A more effective and consistent approach would be if Congress establishes a commission made up of human rights and democracy experts, half chosen by the administration and half chosen by Congress, with the entire group subject to Senate confirmation, to judge whether countries have met the benchmarks.


In recent decades, there has been a tug of war between the executive and legislative branches of the U.S. Government on conditionality of foreign aid.

The executive branch, regardless of political party, usually wants no conditionality so as not to encumber bilateral relationships, whereas Congress often wants to add benchmarks as a way of steering countries toward more democratic paths. Congress, which has been given the “power of the purse” under the U.S. Constitution, also wants to safeguard its prerogatives and adding conditionality to foreign aid appropriations is an example of this power.

The problem is that one person’s interpretation of what constitutes progress (or lack thereof) on democratic or human rights benchmarks can be another person’s opposite conclusion. In the contact sport that is Washington politics, this means that the executive branch can cherry pick certain policies of a foreign government that it favors to claim that a particular country is meeting the benchmarks.
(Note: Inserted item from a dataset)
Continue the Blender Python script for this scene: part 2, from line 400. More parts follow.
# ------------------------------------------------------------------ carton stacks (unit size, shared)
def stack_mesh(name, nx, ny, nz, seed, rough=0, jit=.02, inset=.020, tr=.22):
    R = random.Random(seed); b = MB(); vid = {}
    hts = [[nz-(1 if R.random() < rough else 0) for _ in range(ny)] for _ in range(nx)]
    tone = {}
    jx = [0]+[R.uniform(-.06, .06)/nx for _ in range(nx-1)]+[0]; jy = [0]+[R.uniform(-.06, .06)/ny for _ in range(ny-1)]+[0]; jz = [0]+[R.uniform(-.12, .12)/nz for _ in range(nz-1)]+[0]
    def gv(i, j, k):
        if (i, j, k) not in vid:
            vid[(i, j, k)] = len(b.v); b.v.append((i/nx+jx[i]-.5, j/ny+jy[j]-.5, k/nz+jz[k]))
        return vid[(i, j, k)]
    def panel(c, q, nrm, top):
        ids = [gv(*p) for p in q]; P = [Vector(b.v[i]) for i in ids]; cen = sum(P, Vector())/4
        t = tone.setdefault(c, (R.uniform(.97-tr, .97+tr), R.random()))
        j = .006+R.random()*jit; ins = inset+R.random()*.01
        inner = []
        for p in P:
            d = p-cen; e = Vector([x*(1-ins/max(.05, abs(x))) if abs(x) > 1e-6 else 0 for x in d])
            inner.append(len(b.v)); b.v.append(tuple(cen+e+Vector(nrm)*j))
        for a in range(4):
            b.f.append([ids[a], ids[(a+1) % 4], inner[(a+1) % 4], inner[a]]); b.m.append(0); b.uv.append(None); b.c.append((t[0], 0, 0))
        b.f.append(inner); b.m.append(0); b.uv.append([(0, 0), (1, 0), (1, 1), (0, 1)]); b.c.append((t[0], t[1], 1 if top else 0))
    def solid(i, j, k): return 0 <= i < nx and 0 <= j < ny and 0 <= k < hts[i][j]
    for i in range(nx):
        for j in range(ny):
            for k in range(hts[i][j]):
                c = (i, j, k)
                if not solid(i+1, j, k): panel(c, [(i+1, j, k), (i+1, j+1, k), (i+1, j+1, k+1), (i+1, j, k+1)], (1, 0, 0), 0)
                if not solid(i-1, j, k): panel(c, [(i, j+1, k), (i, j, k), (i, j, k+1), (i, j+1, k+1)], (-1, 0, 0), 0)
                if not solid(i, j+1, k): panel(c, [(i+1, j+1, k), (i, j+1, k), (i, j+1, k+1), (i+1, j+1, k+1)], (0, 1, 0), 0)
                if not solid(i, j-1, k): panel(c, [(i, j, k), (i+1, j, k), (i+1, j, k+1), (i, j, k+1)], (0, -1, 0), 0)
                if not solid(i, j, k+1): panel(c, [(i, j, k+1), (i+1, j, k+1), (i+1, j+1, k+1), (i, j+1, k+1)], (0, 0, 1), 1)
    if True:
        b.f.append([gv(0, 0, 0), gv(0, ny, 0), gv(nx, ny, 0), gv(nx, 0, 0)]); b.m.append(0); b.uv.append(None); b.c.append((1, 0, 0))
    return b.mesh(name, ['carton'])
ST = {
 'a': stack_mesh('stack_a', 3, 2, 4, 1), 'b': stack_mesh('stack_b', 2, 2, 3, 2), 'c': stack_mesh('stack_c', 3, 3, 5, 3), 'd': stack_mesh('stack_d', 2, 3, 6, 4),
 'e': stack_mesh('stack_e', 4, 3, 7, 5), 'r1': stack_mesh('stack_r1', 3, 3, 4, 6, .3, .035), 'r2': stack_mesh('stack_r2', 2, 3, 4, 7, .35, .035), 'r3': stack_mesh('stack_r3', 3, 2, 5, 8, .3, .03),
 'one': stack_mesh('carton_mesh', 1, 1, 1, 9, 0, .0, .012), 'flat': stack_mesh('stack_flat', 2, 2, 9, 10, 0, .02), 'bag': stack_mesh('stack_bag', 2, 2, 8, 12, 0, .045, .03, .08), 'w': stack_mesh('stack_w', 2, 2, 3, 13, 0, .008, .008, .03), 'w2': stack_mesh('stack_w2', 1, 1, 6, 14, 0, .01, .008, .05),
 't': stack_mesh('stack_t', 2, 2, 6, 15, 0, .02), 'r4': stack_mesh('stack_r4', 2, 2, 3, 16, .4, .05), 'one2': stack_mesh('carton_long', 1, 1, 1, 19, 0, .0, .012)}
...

In the 1980s, for example, when Congress imposed conditionality on military aid to El Salvador, requiring the president to certify every six months that the Salvadoran government was implementing “essential economic and political reforms” and was “holding free elections” among other requirements for aid to be disbursed, it was highly controversial. According to the scholar James Lindsay in his book Congress and the Politics of U.S. Foreign Policy, President Ronald Reagan “repeatedly provided the required certification, even though many observers doubted whether El Salvador had met any of the conditions.”

Concerning some MENA countries in more recent years, Congress has frequently applied conditionality on part of the military aid package to Egypt, for example, only to see it flouted by the administration. This comes in two forms. One, the administration pressures Congress to add a “national security waiver” to the legislation having conditionality, or two, the administration stretches its interpretation of a country’s progress on human rights and democracy to claim the country in question has met the benchmarks.

Neither of these tactics is satisfactory. The inclusion of the national security waiver in essence negates the will of Congress to impose conditionality on aid because the administration can always find some argument to say a particular country is important for U.S. security. And given the authoritarian nature of most Middle Eastern regimes, an administration’s claim that a friendly country is “progressing” on the democracy and human rights front is often incredulous given that the “evidence” flies in the face of what human rights organizations, as well as the State Department’s own human rights bureau, has been reporting.

If one looks at U.S. military aid to Egypt (usually 1.3 billion USD annually) in recent years, Congress has often applied human rights and democracy benchmarks to the aid, in addition to other conditions. In the FY 2019 Omnibus Act, there was a provision that the U.S. would withhold 300 million USD of the 1.3 billion until the Secretary of State certified that Egypt was taking effective steps to advance democracy and human rights. But the act also included a national security waiver.

Because of the blatant repression in Egypt, the State Department took the “national security waiver” approach this year. In justifying the use of the waiver, Secretary of State Mike Pompeo notified Congress in August that it needed to do so because of Egypt’s “war on terror” and other strategic considerations like access for U.S. Navy ships transiting through the Suez Canal. But even Pompeo’s State Department acknowledged that “Egypt continues to restrict the right of peaceful assembly, freedom of association, and freedom of expression.”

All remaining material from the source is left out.